■ TASK DETAILS ■
From the listing below, return each line that includes "objects".
○ ○ ○ ○ ○ ○ ○
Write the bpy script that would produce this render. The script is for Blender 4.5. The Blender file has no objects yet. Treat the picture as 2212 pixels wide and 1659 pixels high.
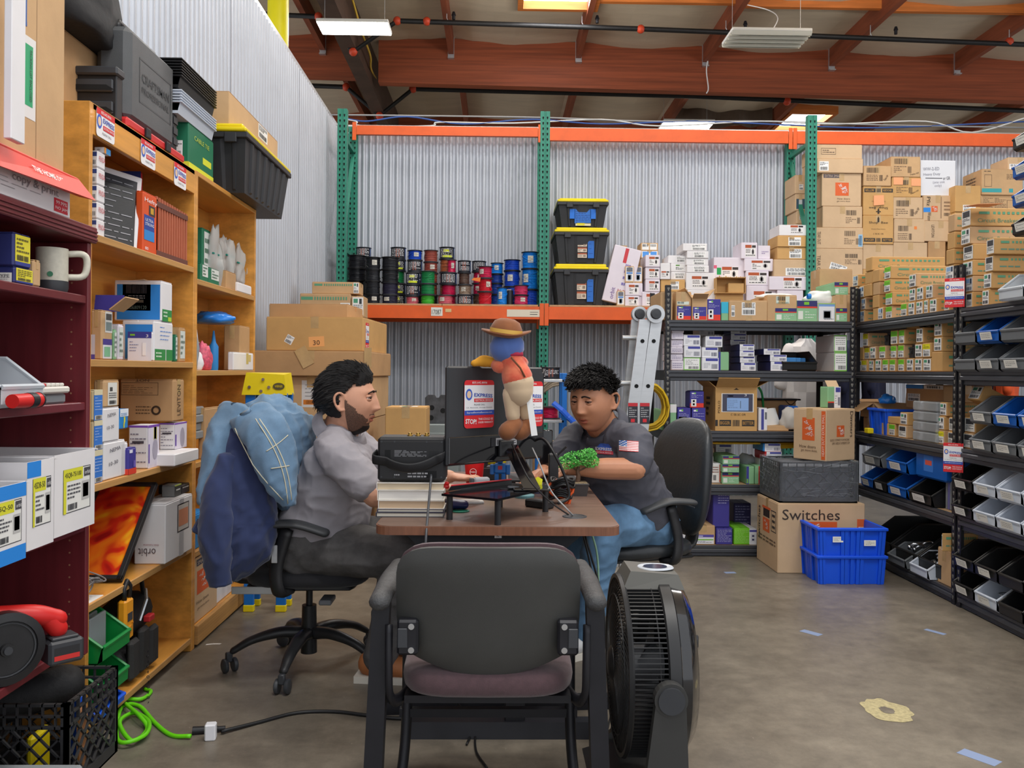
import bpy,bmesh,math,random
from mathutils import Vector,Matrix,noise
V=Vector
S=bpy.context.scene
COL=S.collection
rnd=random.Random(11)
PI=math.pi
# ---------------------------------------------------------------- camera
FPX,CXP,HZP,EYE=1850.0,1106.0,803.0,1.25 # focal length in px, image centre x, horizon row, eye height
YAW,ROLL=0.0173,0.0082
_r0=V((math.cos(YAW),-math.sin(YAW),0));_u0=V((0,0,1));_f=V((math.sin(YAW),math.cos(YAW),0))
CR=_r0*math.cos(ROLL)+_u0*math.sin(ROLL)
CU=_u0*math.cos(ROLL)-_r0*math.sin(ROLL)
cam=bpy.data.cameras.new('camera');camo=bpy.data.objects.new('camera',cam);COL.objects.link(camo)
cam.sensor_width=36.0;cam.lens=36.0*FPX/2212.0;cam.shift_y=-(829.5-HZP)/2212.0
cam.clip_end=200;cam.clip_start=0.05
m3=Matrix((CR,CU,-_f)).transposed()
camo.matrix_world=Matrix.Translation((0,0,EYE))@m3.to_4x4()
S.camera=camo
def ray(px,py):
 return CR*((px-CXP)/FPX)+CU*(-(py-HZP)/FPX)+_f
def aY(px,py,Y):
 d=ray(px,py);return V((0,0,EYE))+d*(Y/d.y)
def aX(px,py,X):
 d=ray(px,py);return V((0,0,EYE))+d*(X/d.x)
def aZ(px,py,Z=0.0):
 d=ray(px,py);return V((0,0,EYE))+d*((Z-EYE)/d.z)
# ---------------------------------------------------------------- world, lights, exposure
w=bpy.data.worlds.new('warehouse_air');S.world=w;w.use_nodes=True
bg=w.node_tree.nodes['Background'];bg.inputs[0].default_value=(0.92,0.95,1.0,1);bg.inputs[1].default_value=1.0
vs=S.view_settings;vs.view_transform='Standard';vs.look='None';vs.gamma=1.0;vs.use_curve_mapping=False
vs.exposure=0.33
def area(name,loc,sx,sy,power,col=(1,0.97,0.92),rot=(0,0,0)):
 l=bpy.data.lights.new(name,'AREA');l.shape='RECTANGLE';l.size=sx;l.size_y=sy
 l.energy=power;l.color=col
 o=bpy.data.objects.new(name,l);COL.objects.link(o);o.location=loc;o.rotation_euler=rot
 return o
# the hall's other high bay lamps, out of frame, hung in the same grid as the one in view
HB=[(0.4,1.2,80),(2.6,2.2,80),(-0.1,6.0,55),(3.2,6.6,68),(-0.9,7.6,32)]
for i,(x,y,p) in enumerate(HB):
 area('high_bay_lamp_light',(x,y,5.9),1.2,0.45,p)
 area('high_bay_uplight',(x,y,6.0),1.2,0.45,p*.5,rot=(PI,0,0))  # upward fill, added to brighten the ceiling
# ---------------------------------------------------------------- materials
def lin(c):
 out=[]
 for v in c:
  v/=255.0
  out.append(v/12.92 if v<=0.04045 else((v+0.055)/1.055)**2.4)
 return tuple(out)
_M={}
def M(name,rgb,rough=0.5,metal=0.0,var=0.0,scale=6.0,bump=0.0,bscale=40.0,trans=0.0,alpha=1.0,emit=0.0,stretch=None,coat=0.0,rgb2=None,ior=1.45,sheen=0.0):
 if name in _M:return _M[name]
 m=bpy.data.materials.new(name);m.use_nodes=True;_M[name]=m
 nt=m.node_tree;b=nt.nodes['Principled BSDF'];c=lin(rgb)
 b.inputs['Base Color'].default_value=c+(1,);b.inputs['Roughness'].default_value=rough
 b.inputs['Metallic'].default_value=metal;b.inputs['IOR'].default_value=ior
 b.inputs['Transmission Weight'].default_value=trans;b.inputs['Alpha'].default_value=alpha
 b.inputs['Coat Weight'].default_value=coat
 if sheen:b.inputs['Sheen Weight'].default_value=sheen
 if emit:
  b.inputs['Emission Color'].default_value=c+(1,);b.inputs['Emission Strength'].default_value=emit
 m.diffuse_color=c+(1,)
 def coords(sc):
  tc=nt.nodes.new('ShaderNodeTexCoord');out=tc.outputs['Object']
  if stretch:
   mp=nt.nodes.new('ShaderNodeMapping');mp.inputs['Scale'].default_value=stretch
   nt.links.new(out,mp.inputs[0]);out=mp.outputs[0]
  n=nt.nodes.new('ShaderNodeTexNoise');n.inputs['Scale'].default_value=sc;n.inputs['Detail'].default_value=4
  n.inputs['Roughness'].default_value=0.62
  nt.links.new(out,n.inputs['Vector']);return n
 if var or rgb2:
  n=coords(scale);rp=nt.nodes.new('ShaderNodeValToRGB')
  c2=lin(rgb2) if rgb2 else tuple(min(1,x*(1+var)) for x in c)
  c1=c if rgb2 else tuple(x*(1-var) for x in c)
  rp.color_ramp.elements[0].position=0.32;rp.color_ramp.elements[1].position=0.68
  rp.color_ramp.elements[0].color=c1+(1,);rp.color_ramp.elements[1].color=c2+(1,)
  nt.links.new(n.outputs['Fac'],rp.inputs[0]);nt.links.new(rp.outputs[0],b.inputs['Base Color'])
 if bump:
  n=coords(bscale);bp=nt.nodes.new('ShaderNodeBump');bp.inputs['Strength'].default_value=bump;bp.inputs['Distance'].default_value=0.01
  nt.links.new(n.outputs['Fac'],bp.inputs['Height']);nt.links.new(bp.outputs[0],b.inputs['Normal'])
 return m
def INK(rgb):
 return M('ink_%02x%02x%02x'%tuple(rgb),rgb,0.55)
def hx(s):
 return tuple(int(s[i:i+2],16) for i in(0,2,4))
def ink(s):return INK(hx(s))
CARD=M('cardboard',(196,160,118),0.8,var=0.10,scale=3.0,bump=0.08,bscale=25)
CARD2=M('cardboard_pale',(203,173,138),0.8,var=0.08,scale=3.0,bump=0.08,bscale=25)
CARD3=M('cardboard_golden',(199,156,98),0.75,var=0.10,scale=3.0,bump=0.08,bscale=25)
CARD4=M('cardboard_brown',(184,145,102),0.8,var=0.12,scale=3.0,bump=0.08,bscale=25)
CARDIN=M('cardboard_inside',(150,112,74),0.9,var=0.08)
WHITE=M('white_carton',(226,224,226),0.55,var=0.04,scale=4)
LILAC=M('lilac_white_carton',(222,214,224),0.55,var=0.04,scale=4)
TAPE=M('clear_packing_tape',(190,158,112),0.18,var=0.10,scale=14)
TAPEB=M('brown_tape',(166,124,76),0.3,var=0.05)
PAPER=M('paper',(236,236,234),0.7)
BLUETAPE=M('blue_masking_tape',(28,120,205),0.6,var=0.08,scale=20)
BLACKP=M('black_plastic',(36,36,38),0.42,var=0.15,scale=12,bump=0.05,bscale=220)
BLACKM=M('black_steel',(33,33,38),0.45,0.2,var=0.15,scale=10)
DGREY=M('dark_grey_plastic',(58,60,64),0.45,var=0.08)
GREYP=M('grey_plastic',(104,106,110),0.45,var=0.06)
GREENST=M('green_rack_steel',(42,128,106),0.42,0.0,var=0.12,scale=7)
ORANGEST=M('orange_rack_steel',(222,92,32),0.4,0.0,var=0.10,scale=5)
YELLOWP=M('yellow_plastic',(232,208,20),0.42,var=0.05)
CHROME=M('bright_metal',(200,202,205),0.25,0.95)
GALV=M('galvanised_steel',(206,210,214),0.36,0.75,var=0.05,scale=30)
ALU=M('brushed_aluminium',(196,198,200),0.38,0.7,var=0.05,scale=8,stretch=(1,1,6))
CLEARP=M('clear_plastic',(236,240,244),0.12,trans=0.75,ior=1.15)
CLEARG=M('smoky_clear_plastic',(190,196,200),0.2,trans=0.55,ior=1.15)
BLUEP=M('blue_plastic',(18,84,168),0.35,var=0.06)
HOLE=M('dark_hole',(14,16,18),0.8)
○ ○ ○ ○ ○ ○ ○
■ RESULT OF THIS EXERCISE ■
Write the bpy script that would produce this render. The script is for Blender 4.5. The Blender file has no objects yet. Treat the picture as 2212 pixels wide and 1659 pixels high.
cam=bpy.data.cameras.new('camera');camo=bpy.data.objects.new('camera',cam);COL.objects.link(camo)
 o=bpy.data.objects.new(name,l);COL.objects.link(o);o.location=loc;o.rotation_euler=rot